In Hong Kong wurde am Sonntag gewählt. Es sind erst die zweiten Wahlen, seit die Demokratiebewegung von 2019 niedergeschlagen wurde und Peking die eigentlich teilautonome Sieben-Millionen-Stadt ganz auf Linie gebracht hat. Die Wahlen fanden zudem nur wenige Tage nach der verheerenden Brandkatastrophe in einer Wohnanlage statt, bei der nahezu 160 Menschen umkamen und Dutzende noch vermisst werden. Trotz des Brandes haben die Behörden am Wahltermin festgehalten. Einschätzungen des Ostasienkorrespondenten.
Wie gross ist das Interesse an den Wahlen in der Bevölkerung?
Das Interesse an den Wahlen in Hongkong ist gering. Die Wahlbeteiligung liegt knapp unter dem Tiefstwert von 2021. Dies war die erste Wahl nach der Niederschlagung der Protestbewegung und der Einführung neuer Wahlregeln. Mit intensiven Massnahmen wie Plakaten, Dankeskarten und sogar Geschenken versuchten die Behörden nun die Menschen an die Urnen zu locken – all das mit bescheidenem Erfolg.

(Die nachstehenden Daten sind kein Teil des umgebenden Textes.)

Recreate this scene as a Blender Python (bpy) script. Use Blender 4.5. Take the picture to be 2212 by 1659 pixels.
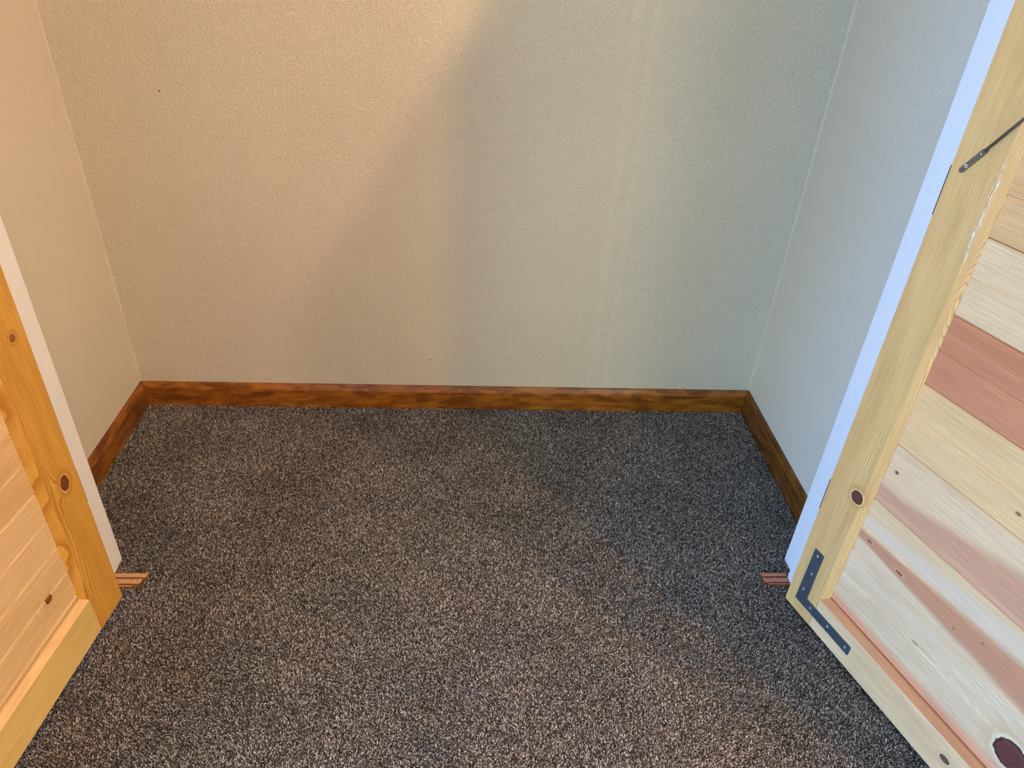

Sind die Wahlen überhaupt noch in irgendeiner Art und Weise demokratisch?
Viele in Hongkong sehen die Wahlen nicht mehr als demokratisch an. Zwar kann die Bevölkerung noch wählen, doch alle Kandidatinnen und Kandidaten werden zuvor selektioniert. Sie werden auf ihre patriotische Gesinnung überprüft. Eine patriotische Haltung bedeutet, dass sie klar auf der Linie Pekings politisieren müssen. Dies ist die Voraussetzung für eine Kandidatur.
-
Bild 1 von 2. Als Reaktion auf die pro-demokratischen Massenproteste hatte Peking 2021 das Wahlrecht für Hongkong geändert, um sicherzustellen, dass nur «Patrioten» antreten können. Bildquelle: EPA/MAY JAMES.
-
Bild 2 von 2. Nun wird die zweite Gruppe von Abgeordneten nach dem neuen Wahlrecht bestimmt, wobei weniger als ein Viertel der Kandidaten direkt gewählt werden können. Bildquelle: IMAGO/TMHK.
Inwiefern war die Brandkatastrophe nun ein Thema im Wahlkampf?
Die Brandkatastrophe war ein wichtiges Thema im Wahlkampf. Viele Kandidierende forderten Hilfe für die Brandopfer und Aufklärung der Ursachen. Auch über eine Verschiebung der Wahlen wurde spekuliert. Der Regierungschef hielt jedoch am Wahltermin fest. Er argumentierte, ein neues Parlament sei nötig. Dieses solle Beschlüsse zur Aufarbeitung der Katastrophe fassen.
Nach dem Grossbrand reagierten die Behörden nervös auf Forderungen nach Aufklärung. Am Wahltag konnte man beobachten, wie die Behörden versuchten, Proteste abzuwenden. Am Samstag äusserte sich zudem der Chef der Sicherheitspolizei zu Trauerveranstaltungen für die Brandopfer und zog dabei Vergleiche zur grossen Protestwelle von 2019. Der Platz neben der verbrannten Wohnüberbauung, wo um die Opfer getrauert wurde, wurde am Sonntag gemäss lokalen Medien geräumt. Die Pekinger Sicherheitsbehörde in Hongkong hat zudem am Samstag ausländische Journalisten eingeladen und sich über die Berichterstattung beschwert. Gewisse Medien nutzten die Katastrophe, um ihre «antichinesische Agenda» zu befeuern, so der Vorwurf.
Es sieht so aus, als wollten die Behörden den Brand als Tragödie aufgrund von Einzelverfehlungen darstellen. Vertreter aus der Zivilgesellschaft hingegen fordern, dass untersucht wird, ob die Katastrophe aufgrund eines systemischen Versagens zustande kam.
Ist die Angst der Behörden vor einer neuen Protestbewegung denn berechtigt?
Es gibt natürlich eine grosse Unzufriedenheit in einem Teil der Bevölkerung. Ich glaube aber nicht, dass es wieder zu einer grossen Protestwelle kommt, schlicht und einfach, weil die Gesetze in Hongkong so geändert wurden, dass heute sehr drakonische Strafen drohen, wenn man an solchen Protesten teilnehmen würde.